An appeal against the 2010 rating list values for two art galleries and a museum based on an assessment of their socio-economic value has failed in Allen (VO) v Tyne & Wear Archives and Museums [2022] UKUT 206 (LC); [2022] PLSCS 130.
The appeal related to the Laing Art Gallery in Newcastle, the Shipley Art Gallery in Gateshead and the South Shields Museum, all run by the respondent on behalf of the local authority. The Valuation Tribunal for England determined each of the assessments at a nominal level in accordance with the leading authorities on the valuation of museums for non-domestic rating purposes: Hughes (VO) v Exeter City Council [2020] UKUT 7 (LC) and Hughes (VO) v York Museums and Gallery Trust [2017] UKUT 200 (LC).
Schedule 6 of the Local Government Finance Act 1988 provides that the rateable value of a non-domestic hereditament is equal to the rent at which the hereditament might reasonably be expected to be let from year to year on 1 April 2010 with regard to the antecedent valuation date of 1 April 2008, assuming a reasonable state of repair with the tenant paying all usual rates, taxes and expenses.
The best evidence of rental value is comparable rents, but where there is no rental market alternative methods include the receipts and expenditure method, which ascertains a net profit from running the business which is then apportioned between the tenant as a return on capital and profit and the landlord as rent for an annual tenancy. It is this approach which was adopted in the York Museum and Exeter Museum cases, producing a negative figure.
None of the three museums charged for admission and all operated at a deficit. In each case there was only one tenant in the market, the actual occupier, and it was agreed that the receipts and expenditure valuation yielded a nominal return.
The appellant argued that assessing the non-financial benefit to the public of museums and their economic value to the public authorities – the socio-economic value – was measurable and yielded a positive value for all three properties. It adopted various methods, including guidance for museums seeking finance provided by the Arts Council for England and a toolkit provided by the Association of Independent Museums to estimate their economic impact in order to attract grant funding, as well as analysis based on a percentage of gross receipts and the museums’ requirement for storage.
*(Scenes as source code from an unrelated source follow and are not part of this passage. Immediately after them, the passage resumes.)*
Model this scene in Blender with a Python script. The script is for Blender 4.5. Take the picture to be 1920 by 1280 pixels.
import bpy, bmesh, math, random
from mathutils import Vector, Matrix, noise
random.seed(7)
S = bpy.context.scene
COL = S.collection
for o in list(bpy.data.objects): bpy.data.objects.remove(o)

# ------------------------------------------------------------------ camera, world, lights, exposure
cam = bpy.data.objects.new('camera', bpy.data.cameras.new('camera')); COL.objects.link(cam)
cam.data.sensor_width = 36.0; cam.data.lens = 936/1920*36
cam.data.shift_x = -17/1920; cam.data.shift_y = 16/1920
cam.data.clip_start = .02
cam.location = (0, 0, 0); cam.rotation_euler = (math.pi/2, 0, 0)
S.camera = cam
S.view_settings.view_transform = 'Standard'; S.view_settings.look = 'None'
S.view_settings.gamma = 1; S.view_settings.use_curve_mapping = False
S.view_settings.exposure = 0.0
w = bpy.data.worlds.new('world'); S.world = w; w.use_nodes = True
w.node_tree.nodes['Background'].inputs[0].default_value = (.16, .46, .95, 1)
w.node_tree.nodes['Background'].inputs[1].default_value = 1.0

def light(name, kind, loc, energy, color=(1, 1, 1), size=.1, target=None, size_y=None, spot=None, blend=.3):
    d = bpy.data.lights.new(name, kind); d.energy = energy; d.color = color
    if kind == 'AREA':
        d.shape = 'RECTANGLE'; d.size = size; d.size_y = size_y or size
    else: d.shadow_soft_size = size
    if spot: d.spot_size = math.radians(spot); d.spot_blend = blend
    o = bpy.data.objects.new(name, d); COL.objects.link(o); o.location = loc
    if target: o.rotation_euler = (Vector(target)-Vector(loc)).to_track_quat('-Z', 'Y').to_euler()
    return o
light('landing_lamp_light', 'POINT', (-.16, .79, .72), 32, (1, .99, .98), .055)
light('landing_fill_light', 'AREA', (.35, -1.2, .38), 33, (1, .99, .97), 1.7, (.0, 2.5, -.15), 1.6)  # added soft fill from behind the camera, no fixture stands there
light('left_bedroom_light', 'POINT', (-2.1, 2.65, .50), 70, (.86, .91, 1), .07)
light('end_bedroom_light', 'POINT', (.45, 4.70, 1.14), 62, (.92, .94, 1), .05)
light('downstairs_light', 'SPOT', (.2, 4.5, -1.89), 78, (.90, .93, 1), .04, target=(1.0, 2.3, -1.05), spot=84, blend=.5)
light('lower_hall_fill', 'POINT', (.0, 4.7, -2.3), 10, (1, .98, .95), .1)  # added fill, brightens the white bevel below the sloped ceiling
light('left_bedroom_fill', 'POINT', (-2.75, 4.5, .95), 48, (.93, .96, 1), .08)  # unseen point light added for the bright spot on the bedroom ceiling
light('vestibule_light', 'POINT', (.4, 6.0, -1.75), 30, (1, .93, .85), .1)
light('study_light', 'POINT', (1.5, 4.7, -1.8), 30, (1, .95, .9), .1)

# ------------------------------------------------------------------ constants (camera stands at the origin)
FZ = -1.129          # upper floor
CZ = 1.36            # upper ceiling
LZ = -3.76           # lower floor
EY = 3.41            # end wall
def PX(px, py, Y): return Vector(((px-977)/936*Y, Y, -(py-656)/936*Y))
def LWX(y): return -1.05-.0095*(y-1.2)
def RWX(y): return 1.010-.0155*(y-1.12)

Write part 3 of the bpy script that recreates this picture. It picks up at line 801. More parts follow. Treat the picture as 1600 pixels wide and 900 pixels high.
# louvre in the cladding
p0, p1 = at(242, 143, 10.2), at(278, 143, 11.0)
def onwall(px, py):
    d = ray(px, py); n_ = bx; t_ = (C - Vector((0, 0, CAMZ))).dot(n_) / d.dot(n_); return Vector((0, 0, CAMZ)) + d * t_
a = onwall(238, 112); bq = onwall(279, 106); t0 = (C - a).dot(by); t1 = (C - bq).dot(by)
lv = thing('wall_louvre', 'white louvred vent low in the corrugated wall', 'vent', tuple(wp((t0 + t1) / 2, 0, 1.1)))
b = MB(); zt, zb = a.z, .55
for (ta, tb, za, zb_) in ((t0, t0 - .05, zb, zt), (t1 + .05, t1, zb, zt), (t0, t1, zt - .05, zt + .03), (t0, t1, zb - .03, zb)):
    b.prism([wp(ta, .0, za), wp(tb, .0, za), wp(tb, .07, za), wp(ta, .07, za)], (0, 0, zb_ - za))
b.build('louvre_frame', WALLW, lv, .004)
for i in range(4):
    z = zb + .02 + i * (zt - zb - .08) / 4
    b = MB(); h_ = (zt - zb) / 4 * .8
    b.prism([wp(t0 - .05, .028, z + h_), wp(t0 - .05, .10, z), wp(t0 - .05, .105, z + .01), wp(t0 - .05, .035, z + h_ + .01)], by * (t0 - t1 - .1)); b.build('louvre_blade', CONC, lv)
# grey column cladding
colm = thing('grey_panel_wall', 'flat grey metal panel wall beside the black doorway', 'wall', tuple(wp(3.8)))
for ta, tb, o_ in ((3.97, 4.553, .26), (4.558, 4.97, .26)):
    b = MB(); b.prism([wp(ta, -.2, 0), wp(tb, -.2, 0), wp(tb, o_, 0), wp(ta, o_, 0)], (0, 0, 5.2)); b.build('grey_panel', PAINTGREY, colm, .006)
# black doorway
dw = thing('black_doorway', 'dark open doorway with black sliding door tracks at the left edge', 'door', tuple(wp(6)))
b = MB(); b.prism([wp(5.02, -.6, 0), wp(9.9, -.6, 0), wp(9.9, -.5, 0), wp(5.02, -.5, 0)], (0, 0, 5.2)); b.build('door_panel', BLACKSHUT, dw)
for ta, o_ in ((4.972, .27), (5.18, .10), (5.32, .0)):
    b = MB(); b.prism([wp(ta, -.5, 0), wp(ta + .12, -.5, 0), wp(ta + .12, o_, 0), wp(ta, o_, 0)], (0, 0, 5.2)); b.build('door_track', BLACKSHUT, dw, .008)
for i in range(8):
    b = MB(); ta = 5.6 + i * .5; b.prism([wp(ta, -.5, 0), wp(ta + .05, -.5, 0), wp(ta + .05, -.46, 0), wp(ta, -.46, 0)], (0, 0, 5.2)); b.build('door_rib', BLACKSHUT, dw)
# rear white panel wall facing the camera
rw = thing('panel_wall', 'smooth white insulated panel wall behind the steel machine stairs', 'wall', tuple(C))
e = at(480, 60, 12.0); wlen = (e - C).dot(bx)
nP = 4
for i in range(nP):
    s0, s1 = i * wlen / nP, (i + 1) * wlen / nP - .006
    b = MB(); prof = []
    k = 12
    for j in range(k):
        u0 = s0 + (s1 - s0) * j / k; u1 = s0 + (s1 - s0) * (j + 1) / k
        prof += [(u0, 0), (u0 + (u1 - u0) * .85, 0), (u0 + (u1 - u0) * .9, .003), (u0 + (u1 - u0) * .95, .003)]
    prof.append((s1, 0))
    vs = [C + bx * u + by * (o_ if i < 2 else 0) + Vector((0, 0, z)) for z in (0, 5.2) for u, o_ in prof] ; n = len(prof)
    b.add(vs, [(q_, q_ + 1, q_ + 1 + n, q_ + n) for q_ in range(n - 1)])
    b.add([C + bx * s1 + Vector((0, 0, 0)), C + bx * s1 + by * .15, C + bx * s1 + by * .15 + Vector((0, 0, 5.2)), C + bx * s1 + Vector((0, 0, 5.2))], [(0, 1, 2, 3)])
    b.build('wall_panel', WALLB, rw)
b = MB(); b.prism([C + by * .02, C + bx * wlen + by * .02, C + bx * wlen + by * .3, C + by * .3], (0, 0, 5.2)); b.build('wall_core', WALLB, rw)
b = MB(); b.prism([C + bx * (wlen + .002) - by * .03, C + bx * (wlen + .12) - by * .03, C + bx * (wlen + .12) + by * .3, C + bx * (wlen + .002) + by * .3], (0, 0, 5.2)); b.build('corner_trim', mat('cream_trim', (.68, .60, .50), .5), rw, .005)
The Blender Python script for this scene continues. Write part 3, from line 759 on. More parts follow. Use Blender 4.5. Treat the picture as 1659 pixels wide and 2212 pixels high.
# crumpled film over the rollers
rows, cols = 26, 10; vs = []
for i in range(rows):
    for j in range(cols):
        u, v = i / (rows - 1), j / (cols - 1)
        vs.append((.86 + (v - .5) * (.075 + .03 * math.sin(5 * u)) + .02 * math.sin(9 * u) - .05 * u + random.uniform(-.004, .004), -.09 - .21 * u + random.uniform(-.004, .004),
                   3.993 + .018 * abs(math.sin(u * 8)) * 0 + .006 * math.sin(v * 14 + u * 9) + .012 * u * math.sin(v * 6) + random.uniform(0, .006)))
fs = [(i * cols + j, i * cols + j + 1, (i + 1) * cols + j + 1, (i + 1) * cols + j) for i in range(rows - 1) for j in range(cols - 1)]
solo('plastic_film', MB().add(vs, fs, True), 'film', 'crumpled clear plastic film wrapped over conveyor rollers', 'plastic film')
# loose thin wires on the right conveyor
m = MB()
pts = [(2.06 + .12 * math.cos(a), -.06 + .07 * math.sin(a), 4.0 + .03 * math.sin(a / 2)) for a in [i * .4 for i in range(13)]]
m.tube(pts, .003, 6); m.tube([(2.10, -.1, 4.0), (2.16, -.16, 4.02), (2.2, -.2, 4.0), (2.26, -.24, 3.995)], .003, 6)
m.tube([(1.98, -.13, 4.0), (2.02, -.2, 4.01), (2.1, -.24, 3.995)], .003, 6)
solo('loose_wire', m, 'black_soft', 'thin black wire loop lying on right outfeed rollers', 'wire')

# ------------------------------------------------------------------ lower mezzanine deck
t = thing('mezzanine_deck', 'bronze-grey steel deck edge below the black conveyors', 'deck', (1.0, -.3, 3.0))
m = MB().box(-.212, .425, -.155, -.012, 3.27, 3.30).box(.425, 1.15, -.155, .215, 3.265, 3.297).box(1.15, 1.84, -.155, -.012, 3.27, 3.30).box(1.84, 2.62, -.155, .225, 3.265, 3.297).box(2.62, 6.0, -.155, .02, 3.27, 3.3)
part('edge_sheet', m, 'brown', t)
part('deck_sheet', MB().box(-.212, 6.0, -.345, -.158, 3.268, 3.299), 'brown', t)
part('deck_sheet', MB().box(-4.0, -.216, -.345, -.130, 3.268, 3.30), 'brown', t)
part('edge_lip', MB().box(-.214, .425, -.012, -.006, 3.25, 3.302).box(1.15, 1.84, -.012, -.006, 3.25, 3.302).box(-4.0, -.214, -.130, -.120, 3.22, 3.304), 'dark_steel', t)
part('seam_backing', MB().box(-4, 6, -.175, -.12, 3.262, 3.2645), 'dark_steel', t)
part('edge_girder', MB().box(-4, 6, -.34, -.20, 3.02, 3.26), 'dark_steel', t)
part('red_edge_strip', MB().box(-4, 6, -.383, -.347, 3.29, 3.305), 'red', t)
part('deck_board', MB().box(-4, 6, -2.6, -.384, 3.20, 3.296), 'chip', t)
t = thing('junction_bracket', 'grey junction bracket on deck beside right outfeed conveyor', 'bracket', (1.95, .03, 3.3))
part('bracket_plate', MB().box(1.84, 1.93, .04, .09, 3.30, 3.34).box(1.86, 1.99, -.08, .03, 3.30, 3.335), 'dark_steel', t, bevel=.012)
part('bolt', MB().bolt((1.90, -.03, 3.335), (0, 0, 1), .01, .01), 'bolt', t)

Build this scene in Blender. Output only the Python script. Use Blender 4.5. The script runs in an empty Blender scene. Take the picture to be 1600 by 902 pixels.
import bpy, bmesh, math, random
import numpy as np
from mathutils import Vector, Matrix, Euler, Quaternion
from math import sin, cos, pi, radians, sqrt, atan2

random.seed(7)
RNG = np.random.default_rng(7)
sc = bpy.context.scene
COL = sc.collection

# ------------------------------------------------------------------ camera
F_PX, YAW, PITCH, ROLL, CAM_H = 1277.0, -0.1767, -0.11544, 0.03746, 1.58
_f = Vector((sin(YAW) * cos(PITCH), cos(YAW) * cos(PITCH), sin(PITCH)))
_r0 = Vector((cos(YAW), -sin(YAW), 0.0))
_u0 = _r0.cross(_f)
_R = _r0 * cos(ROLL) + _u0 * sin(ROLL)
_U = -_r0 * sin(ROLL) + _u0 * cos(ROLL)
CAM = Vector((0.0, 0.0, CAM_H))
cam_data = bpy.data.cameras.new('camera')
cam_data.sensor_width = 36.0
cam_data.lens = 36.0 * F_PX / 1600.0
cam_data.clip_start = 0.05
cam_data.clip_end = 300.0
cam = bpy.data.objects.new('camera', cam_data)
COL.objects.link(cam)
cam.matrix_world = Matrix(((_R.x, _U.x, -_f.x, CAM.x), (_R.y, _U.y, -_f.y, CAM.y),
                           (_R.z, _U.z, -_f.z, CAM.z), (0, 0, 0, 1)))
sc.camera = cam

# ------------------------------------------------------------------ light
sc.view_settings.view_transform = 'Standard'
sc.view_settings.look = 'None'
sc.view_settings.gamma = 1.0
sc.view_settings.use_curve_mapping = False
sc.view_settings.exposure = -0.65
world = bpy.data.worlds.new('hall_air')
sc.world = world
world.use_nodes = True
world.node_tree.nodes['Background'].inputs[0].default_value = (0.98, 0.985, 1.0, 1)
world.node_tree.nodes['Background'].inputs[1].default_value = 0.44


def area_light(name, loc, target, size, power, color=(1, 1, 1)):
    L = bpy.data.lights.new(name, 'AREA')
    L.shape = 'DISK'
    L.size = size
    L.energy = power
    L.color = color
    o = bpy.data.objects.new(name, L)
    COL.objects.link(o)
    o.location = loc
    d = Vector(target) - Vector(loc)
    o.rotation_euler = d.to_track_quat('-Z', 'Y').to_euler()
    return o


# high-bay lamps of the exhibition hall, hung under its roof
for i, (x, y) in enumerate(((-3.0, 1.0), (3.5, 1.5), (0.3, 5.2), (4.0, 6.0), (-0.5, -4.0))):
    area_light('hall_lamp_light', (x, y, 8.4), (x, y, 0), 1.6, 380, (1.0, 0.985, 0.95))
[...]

The tribunal rejected the appellant’s valuation evidence. While it accepted that the local authorities were not insolvent at 1 April 2008 and could have paid a rent, that did not mean that the hypothetical tenant would have agreed to do so. There is no methodology available to translate the specific value of a museum to the public into value to its local authority, and no methodology to translate that value into willingness to pay any rent at all, let alone how much, on the part of the local authority. The Valuation Tribunal for England was correct that there was no material on which it could use anything other than the receipts and expenditure method, which generated a nominal rateable value.